WHAT IS REQUIRED: Images are excluded; otherwise, output every record exactly.

SOURCE RECORDS:
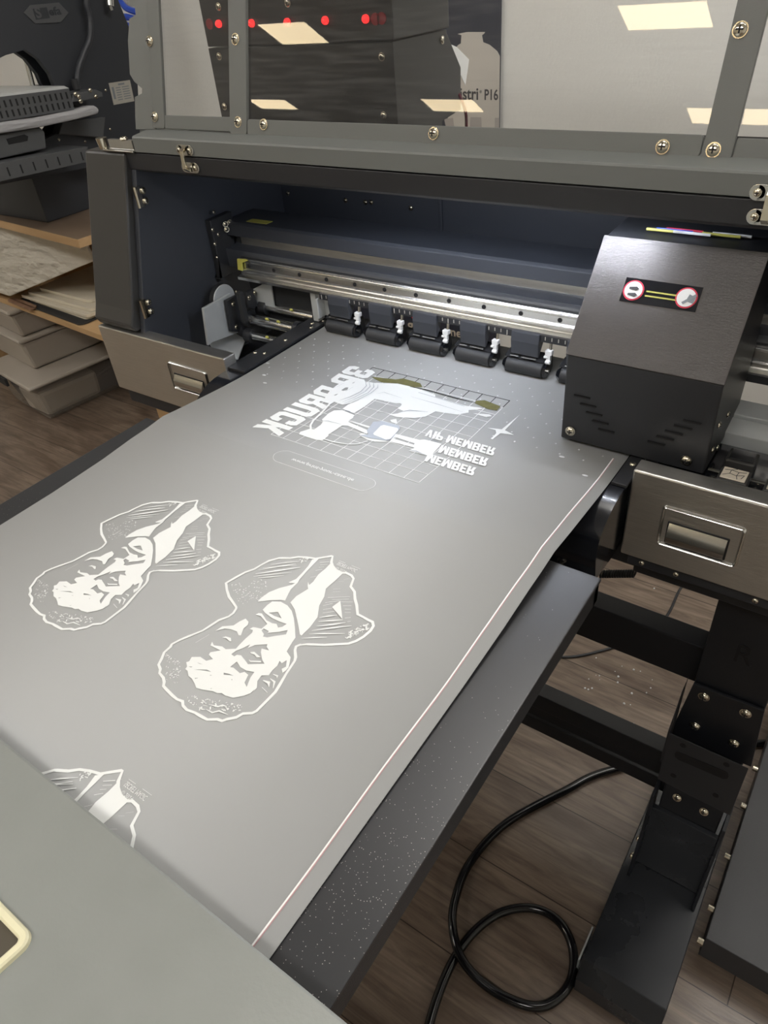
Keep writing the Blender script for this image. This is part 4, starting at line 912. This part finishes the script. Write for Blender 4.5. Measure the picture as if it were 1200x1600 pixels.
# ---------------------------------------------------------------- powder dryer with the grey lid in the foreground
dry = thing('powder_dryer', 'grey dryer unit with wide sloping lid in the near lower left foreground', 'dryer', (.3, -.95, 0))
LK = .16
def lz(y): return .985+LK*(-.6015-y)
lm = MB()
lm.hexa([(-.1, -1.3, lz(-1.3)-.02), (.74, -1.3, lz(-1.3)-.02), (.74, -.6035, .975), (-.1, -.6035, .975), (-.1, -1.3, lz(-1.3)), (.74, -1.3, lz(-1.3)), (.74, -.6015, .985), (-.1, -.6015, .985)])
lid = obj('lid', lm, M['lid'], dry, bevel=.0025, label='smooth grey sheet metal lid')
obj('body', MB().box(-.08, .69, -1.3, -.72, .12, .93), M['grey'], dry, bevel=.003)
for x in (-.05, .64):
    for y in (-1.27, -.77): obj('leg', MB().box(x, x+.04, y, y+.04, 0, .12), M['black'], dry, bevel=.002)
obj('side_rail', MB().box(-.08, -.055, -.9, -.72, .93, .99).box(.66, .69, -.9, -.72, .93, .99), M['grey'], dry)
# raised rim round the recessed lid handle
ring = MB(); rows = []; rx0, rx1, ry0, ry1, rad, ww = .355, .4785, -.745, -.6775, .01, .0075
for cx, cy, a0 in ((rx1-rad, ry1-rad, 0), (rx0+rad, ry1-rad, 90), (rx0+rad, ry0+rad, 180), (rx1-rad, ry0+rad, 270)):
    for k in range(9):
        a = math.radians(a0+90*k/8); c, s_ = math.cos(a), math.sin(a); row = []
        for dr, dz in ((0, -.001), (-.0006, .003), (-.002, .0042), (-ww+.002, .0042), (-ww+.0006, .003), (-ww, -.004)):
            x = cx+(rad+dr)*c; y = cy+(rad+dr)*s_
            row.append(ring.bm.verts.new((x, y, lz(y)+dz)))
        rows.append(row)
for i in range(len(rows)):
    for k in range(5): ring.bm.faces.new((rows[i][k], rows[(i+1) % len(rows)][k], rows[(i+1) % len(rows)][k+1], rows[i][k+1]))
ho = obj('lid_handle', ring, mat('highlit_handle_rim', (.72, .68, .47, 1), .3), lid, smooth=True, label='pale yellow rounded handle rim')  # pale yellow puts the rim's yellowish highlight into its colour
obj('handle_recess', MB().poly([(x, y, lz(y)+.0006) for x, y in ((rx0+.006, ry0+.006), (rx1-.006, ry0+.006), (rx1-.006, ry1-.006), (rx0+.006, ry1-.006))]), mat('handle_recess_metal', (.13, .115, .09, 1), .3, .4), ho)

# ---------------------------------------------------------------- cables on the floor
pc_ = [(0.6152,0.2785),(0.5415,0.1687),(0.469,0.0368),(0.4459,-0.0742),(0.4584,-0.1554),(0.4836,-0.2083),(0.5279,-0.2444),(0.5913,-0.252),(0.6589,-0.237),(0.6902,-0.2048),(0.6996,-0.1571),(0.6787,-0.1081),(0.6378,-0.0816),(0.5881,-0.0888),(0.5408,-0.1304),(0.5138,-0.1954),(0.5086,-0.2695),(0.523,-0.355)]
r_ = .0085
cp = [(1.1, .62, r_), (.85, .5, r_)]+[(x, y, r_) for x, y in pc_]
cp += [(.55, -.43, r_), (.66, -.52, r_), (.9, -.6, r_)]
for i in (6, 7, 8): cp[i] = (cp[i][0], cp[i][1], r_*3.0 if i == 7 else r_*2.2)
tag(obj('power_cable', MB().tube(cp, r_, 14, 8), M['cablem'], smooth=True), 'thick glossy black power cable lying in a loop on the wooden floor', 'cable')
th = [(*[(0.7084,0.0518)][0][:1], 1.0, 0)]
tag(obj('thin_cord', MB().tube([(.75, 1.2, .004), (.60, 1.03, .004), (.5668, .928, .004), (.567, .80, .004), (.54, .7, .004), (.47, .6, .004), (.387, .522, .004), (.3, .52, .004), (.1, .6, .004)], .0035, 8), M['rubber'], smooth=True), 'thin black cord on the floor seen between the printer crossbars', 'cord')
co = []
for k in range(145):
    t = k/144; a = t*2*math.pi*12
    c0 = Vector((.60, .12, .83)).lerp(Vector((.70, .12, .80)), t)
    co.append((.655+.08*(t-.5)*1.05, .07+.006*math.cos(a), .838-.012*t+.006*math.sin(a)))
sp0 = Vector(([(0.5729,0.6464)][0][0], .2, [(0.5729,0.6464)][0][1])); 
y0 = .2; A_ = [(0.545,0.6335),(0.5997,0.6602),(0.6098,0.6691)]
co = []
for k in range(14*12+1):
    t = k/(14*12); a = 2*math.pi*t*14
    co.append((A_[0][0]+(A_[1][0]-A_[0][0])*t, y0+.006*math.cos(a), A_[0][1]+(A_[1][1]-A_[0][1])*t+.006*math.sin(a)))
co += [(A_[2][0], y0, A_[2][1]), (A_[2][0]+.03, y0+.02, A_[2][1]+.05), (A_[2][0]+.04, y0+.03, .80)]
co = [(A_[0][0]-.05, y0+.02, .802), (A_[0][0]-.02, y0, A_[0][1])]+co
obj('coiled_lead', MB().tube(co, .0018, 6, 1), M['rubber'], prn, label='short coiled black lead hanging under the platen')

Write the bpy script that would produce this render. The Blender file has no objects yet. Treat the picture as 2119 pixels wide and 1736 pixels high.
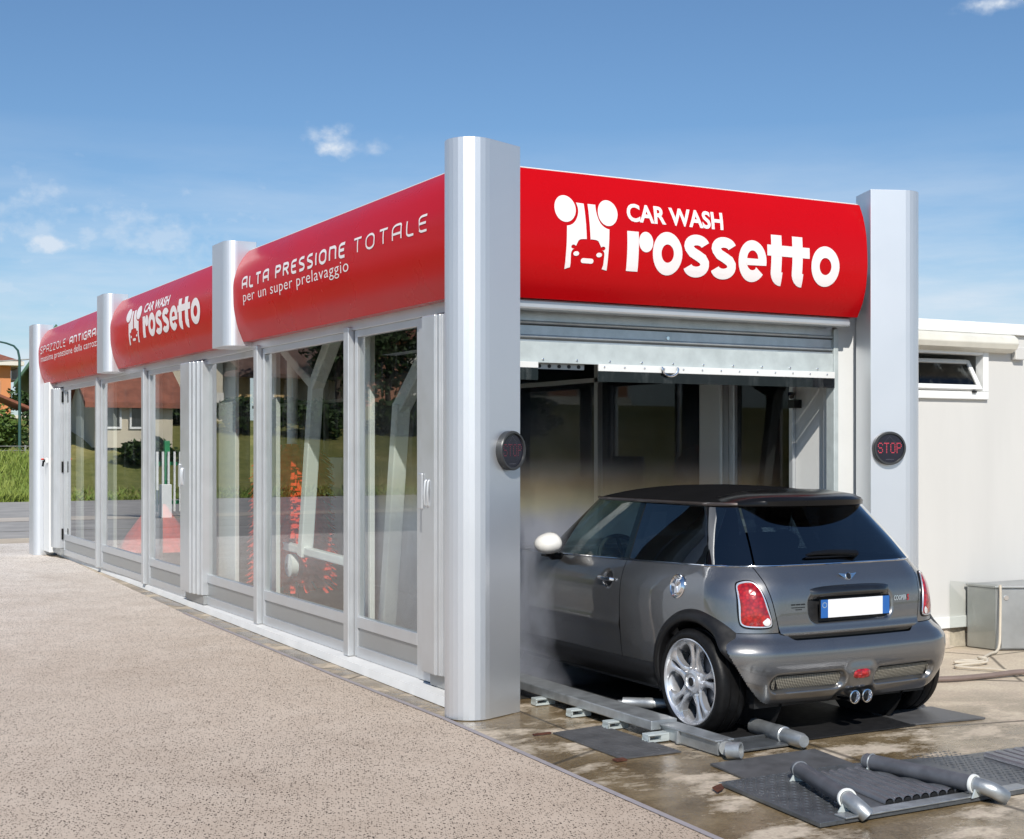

RESULT FOR THIS TASK:
Keep writing the Blender script for this image. This is part 4, starting at line 912. This part finishes the script. Write for Blender 4.5. Measure the picture as if it were 1200x1600 pixels.
# ---------------------------------------------------------------- powder dryer with the grey lid in the foreground
dry = thing('powder_dryer', 'grey dryer unit with wide sloping lid in the near lower left foreground', 'dryer', (.3, -.95, 0))
LK = .16
def lz(y): return .985+LK*(-.6015-y)
lm = MB()
lm.hexa([(-.1, -1.3, lz(-1.3)-.02), (.74, -1.3, lz(-1.3)-.02), (.74, -.6035, .975), (-.1, -.6035, .975), (-.1, -1.3, lz(-1.3)), (.74, -1.3, lz(-1.3)), (.74, -.6015, .985), (-.1, -.6015, .985)])
lid = obj('lid', lm, M['lid'], dry, bevel=.0025, label='smooth grey sheet metal lid')
obj('body', MB().box(-.08, .69, -1.3, -.72, .12, .93), M['grey'], dry, bevel=.003)
for x in (-.05, .64):
    for y in (-1.27, -.77): obj('leg', MB().box(x, x+.04, y, y+.04, 0, .12), M['black'], dry, bevel=.002)
obj('side_rail', MB().box(-.08, -.055, -.9, -.72, .93, .99).box(.66, .69, -.9, -.72, .93, .99), M['grey'], dry)
# raised rim round the recessed lid handle
ring = MB(); rows = []; rx0, rx1, ry0, ry1, rad, ww = .355, .4785, -.745, -.6775, .01, .0075
for cx, cy, a0 in ((rx1-rad, ry1-rad, 0), (rx0+rad, ry1-rad, 90), (rx0+rad, ry0+rad, 180), (rx1-rad, ry0+rad, 270)):
    for k in range(9):
        a = math.radians(a0+90*k/8); c, s_ = math.cos(a), math.sin(a); row = []
        for dr, dz in ((0, -.001), (-.0006, .003), (-.002, .0042), (-ww+.002, .0042), (-ww+.0006, .003), (-ww, -.004)):
            x = cx+(rad+dr)*c; y = cy+(rad+dr)*s_
            row.append(ring.bm.verts.new((x, y, lz(y)+dz)))
        rows.append(row)
for i in range(len(rows)):
    for k in range(5): ring.bm.faces.new((rows[i][k], rows[(i+1) % len(rows)][k], rows[(i+1) % len(rows)][k+1], rows[i][k+1]))
ho = obj('lid_handle', ring, mat('highlit_handle_rim', (.72, .68, .47, 1), .3), lid, smooth=True, label='pale yellow rounded handle rim')  # pale yellow puts the rim's yellowish highlight into its colour
obj('handle_recess', MB().poly([(x, y, lz(y)+.0006) for x, y in ((rx0+.006, ry0+.006), (rx1-.006, ry0+.006), (rx1-.006, ry1-.006), (rx0+.006, ry1-.006))]), mat('handle_recess_metal', (.13, .115, .09, 1), .3, .4), ho)

# ---------------------------------------------------------------- cables on the floor
pc_ = [(0.6152,0.2785),(0.5415,0.1687),(0.469,0.0368),(0.4459,-0.0742),(0.4584,-0.1554),(0.4836,-0.2083),(0.5279,-0.2444),(0.5913,-0.252),(0.6589,-0.237),(0.6902,-0.2048),(0.6996,-0.1571),(0.6787,-0.1081),(0.6378,-0.0816),(0.5881,-0.0888),(0.5408,-0.1304),(0.5138,-0.1954),(0.5086,-0.2695),(0.523,-0.355)]
r_ = .0085
cp = [(1.1, .62, r_), (.85, .5, r_)]+[(x, y, r_) for x, y in pc_]
cp += [(.55, -.43, r_), (.66, -.52, r_), (.9, -.6, r_)]
for i in (6, 7, 8): cp[i] = (cp[i][0], cp[i][1], r_*3.0 if i == 7 else r_*2.2)
tag(obj('power_cable', MB().tube(cp, r_, 14, 8), M['cablem'], smooth=True), 'thick glossy black power cable lying in a loop on the wooden floor', 'cable')
th = [(*[(0.7084,0.0518)][0][:1], 1.0, 0)]
tag(obj('thin_cord', MB().tube([(.75, 1.2, .004), (.60, 1.03, .004), (.5668, .928, .004), (.567, .80, .004), (.54, .7, .004), (.47, .6, .004), (.387, .522, .004), (.3, .52, .004), (.1, .6, .004)], .0035, 8), M['rubber'], smooth=True), 'thin black cord on the floor seen between the printer crossbars', 'cord')
co = []
for k in range(145):
    t = k/144; a = t*2*math.pi*12
    c0 = Vector((.60, .12, .83)).lerp(Vector((.70, .12, .80)), t)
    co.append((.655+.08*(t-.5)*1.05, .07+.006*math.cos(a), .838-.012*t+.006*math.sin(a)))
sp0 = Vector(([(0.5729,0.6464)][0][0], .2, [(0.5729,0.6464)][0][1])); 
y0 = .2; A_ = [(0.545,0.6335),(0.5997,0.6602),(0.6098,0.6691)]
co = []
for k in range(14*12+1):
    t = k/(14*12); a = 2*math.pi*t*14
    co.append((A_[0][0]+(A_[1][0]-A_[0][0])*t, y0+.006*math.cos(a), A_[0][1]+(A_[1][1]-A_[0][1])*t+.006*math.sin(a)))
co += [(A_[2][0], y0, A_[2][1]), (A_[2][0]+.03, y0+.02, A_[2][1]+.05), (A_[2][0]+.04, y0+.03, .80)]
co = [(A_[0][0]-.05, y0+.02, .802), (A_[0][0]-.02, y0, A_[0][1])]+co
obj('coiled_lead', MB().tube(co, .0018, 6, 1), M['rubber'], prn, label='short coiled black lead hanging under the platen')

Write the bpy script that would produce this render. The Blender file has no objects yet. Treat the picture as 2119 pixels wide and 1736 pixels high.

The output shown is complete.